Gigaba slammed for missing meeting
FINANCE Minister Gigaba,
pictured, is far from being let off the hook regarding the explanation required on the naturalisation of the Guptas.
This is despite the Home Affairs Department director-general Mkuseli Apleni explaining to the portfolio committee yesterday the law and processes followed when his former boss used his discretion to grant the naturalisation certificate to the family.
Gigaba and current Home Affairs Minister Hlengiwe Mkhize tendered their apologies for failing to attend the meeting.
Even acting Home Affairs Minister Faith Muthambi failed to arrive in place of Mkhize.
Their failure to attend the meeting sparked angry responses, especially from parliamentarians from the opposition, who felt they could not hold the officials accountable, while those from the ruling party downplayed their absence.
The EFF’s Hlengiwe Hlophe said it seemed that the committee was not respected.
“We want Hlengiwe Mkhize and the former (minister Gigaba), who took this decision of the early naturalisation,” Hlophe said.
ANC MP Deborah Raphuti said they did not dispute that the ministers should have been at the meeting.
“Can we take a deep breath and… take the briefing from the director-general (Apleni),” Raphuti said.
“We must engage with documents before us and if there are any issues we can take forward. No one is running away from this issue,” she added.
The DA’s John Steenhuisen insisted that the problem was not with the department but lay with the exercise of ministerial discretion by Gigaba.
Steenhuisen decried the stifling of the Gupta probe and state capture by individual committees.
“We argued for a single ad hoc committee. The committee type of probe won’t be successful,” he said.
Pieter Mulder of the Freedom Front Plus said it was not for officials to do the bidding of ministers.
“Those ministers should come and account,” he added.
The IFP’s Sibongile Nkomo echoed these sentiments, saying the “main” people to account were the ministers.
“We need those ministers. They need to be summoned,” Nkomo said.
She called on committee chairperson Lemias Mashile to play his part in ensuring that the ministers were summoned.
Mashile said yesterday’s meeting was not the first and the last. “We should not take the posture as if today is do or die,” he said.
Briefing the committee, Apleni said the Guptas had applied for naturalisation as a family of five – Ajay Gupta, his wife, Shivani, his mother, Angoori, and his sons, Kamal Kant Singhala and Surya Kant Singhala.
“It’s a choice to decide to apply for naturalisation as a family or as an individual,” he said.
Apleni also said two of the family members, Shivani and Angoori, did not meet the requirements.
He explained that if one family member did not meet the requirements, the entire application was unsuccessful
Although the family was notified that it could reapply in December 2017, the family had made an appeal to the then minister, Gigaba, to waive the requirements on their exceptional circumstance.

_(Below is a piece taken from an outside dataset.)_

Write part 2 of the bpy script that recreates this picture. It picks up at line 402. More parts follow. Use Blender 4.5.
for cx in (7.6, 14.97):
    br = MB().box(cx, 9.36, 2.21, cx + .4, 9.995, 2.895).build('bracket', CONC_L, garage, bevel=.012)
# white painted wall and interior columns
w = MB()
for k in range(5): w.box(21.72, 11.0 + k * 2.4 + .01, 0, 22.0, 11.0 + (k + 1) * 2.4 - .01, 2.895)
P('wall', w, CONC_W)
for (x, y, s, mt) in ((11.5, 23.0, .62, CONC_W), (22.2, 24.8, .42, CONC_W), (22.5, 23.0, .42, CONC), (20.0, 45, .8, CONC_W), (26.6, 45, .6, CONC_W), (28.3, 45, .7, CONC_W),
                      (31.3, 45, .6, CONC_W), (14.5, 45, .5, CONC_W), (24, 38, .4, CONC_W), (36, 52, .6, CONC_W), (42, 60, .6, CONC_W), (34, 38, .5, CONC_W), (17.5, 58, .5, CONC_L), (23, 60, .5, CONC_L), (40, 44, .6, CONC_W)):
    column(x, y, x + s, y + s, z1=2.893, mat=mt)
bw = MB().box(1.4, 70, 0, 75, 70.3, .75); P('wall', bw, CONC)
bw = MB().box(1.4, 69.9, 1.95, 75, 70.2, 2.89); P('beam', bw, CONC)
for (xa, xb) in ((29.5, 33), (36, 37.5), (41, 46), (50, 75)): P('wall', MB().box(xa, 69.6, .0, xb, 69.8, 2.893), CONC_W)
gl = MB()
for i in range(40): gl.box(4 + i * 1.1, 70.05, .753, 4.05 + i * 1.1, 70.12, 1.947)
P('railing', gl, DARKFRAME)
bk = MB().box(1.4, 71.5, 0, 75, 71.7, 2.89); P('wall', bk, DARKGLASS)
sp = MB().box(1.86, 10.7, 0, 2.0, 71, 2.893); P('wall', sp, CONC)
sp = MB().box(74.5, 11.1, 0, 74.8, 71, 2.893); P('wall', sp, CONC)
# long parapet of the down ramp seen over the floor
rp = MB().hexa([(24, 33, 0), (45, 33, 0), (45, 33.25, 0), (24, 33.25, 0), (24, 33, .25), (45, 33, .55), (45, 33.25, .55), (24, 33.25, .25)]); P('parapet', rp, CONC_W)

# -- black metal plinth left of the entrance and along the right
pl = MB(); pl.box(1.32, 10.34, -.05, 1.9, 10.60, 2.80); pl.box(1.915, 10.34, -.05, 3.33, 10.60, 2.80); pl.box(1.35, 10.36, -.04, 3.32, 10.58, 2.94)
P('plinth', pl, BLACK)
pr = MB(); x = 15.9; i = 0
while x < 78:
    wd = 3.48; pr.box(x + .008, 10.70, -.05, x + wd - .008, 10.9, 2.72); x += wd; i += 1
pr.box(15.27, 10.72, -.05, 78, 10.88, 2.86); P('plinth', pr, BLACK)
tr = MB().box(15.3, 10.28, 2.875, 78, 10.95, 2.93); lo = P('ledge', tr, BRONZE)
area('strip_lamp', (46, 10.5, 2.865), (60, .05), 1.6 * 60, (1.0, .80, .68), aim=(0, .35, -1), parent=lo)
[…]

In their appeal for waiver, they cited the fact that they employed 7 000 people and their investment of R25 million in the country’s economy, among others.
“The minister with powers vested in him decided to waive,” Apleni said.
He added that Gigaba had applied his mind based on the recommendation of officials, including himself.
Apleni explained that the members of the family were supposed to have renounced their Indian citizenship.
“All the family members except Ajay did renounce the citizenship. It means that Mr Gupta never renounced his naturalisation.
“Mr Gupta has not been naturalised,” Apleni stressed. “He is still a permanent resident holder.
“The people that naturalised are these four (Shivani, Angoori, Kamal Kant Singhala and Surya Kant Singhala),” he said.
Apleni also said the department was required to have tabled the names of people granted citizenship by naturalisation to Parliament, but that hadn’t happened.
“The last report was submitted in 2012. Since 2013, it was an omission,” he said.
Apleni was adamant that the tabling of the names of naturalised persons was not a condition for granting the citizenship.
“By not tabling, it should not be equal to null and void.”